STRATEGY This proposal may allow couples to have a combined pension balance of up to $3.2 million.  However, where most of the superannuation savings are in one spouse’s name, the Government’s lifetime non-concessional superannuation cap (see later) may limit the ability to equalise account balances and maximise the combined transfer balance cap.
OPPOSITION Along similar lines, the Opposition if elected will tax the superannuation pensions of high-income earners.  Under their policy, from 1 July 2017 future earnings on assets supporting income streams will be tax free up to $75,000 per year for each individual.  Earnings above the $75,000 threshold will attract the same tax rate of 15% that applies to earnings in the accumulation phase. EXAMPLE Susie is 63 years old, retired and she has $1.8 million in superannuation.  Susie is drawing an account-based pension, thus her account is in pension mode where her earnings are tax-free. Last year, Susie’s superannuation earned $90,000 (at a rate of 5%) which she has taken as income.  Under Labor’s proposal, Susie will pay 15% tax on earnings over $75,000.  This equates to $2,250 tax (payable out of her superannuation savings, not charged to her personally) which reduces her after-tax earnings to $87,750.

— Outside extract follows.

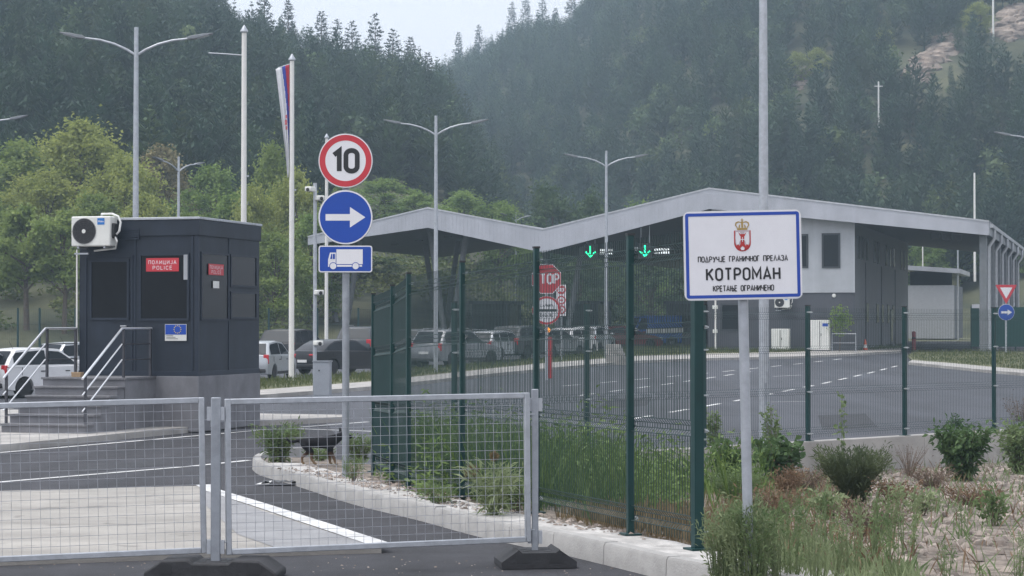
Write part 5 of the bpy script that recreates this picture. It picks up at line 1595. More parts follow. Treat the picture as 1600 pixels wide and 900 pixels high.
# kites: many small leaves or blades as one mesh
def kites(P, D, L, Wd, droop=.0, up=None):
    P, D = np.asarray(P, float), np.asarray(D, float); n = len(P)
    D = D / (np.linalg.norm(D, axis=1, keepdims=True) + 1e-9)
    rv = nrg.normal(size=(n, 3)) if up is None else np.tile(up, (n, 1)) + nrg.normal(size=(n, 3)) * .35
    N = np.cross(D, rv); N /= np.linalg.norm(N, axis=1, keepdims=True) + 1e-9
    L = np.asarray(L).reshape(-1, 1) * np.ones((n, 1)); Wd = np.asarray(Wd).reshape(-1, 1) * np.ones((n, 1))
    mid = P + D * L * .5; tip = P + D * L
    tip[:, 2] -= (droop * L[:, 0])
    V = np.stack([P, mid + N * Wd, tip, mid - N * Wd], 1).reshape(-1, 3)
    F = np.arange(4 * n).reshape(-1, 4)
    return V, F
def rand_dir(n, zlo=-1., zhi=1.):
    z = nrg.uniform(zlo, zhi, n); a = nrg.uniform(0, 2 * math.pi, n); r = np.sqrt(np.maximum(0, 1 - z * z))
    return np.stack([r * np.cos(a), r * np.sin(a), z], 1)

locust_l = leaf_mat("locust_leaves", (.14, .20, .045), (.30, .37, .11), .46, scale=.8)
locust_y = leaf_mat("locust_leaves_yellow", (.20, .24, .055), (.40, .43, .13), .46, scale=.8)
broad_l = leaf_mat("broad_leaves", (.13, .21, .05), (.28, .37, .11), .46, scale=.8)
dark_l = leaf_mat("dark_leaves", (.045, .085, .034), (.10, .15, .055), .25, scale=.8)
olive_l = leaf_mat("olive_leaves", (.19, .165, .08), (.31, .27, .14), .25, scale=.9)
def broadleaf(name, seed, leaf, h=9., wd=7., bare=.22, nleaf=5200, flat_=.5, lsize=(.16, .34)):
    """trunk with limbs that end in leaf clumps; the crown is loose leaves gathered round the limb ends"""
    global nrg
    save = nrg; nrg = np.random.default_rng(seed); r_ = random.Random(seed)
    t = thing(name, "tree", "tree")
    m = MB(); ends = []
    th = h * .62
    tr = [(0, 0, -.4), (.05, 0, h * .2), (r_.uniform(-.2, .2), r_.uniform(-.2, .2), h * .42), (r_.uniform(-.3, .3), r_.uniform(-.3, .3), th), (r_.uniform(-.3, .3), r_.uniform(-.3, .3), h * .9)]
    m.tube(tr, [.2, .16, .12, .08, .03], 8)
    nl = 19
    for i in range(nl):
        f = i / (nl - 1); z0 = h * (bare + .5 * f)
        a = i * 2.4 + r_.uniform(-.4, .4)
        rr = wd / 2 * (math.sin(math.pi * (.18 + .78 * f)) ** .7) * r_.uniform(.55, 1.05)
        z1 = h * (bare + .1 + (.93 - bare - .1) * f) + r_.uniform(-.3, .3)
        e = Vector((rr * math.cos(a), rr * math.sin(a), z1))
        md = Vector((e.x * .5, e.y * .5, (z0 + z1) / 2 + .1))
        m.tube([(0, 0, z0), md, e], [.07, .045, .015], 5)
        ends.append((e, r_.uniform(.75, 1.35))); ends.append((md.lerp(e, .45) + Vector((r_.uniform(-.6, .6), r_.uniform(-.6, .6), r_.uniform(.1, .7))), r_.uniform(.6, 1.1)))
    ends.append((Vector((0, 0, h * .95)), .8)); ends.append((Vector((.3, .2, h * .86)), 1.1))
    m.build("trunk", bark, t)
    C_ = np.array([tuple(e) for e, _ in ends]); S_ = np.array([s for _, s in ends]) * wd / 7.
    pick = nrg.choice(len(C_), nleaf, p=S_ ** 2 / (S_ ** 2).sum())
    d = rand_dir(nleaf); rr = np.abs(nrg.normal(0, .68, nleaf)) ** .85
    P = C_[pick] + d * (rr * S_[pick])[:, None] * np.array([1.05, 1.05, flat_])
    D = rand_dir(nleaf, -.6, .5)
    V, F = kites(P, D, nrg.uniform(*lsize, nleaf), nrg.uniform(lsize[0] * .3, lsize[1] * .36, nleaf), .15)
    np_mesh("crown", V, F, leaf, t)
    nrg = save
    t['_h'] = h; t['_w'] = wd
    return t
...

IMPACT Both the Government’s and Opposition’s policy again will not have a widespread impact as only 60,000 people are estimated to be impacted under either policy (those who have account balances in excess of $1.6 million).  Even for those who are impacted, the maximum rate on earnings (15%) is more attractive than the individual marginal tax rates that may apply to earnings on investments made outside of superannuation.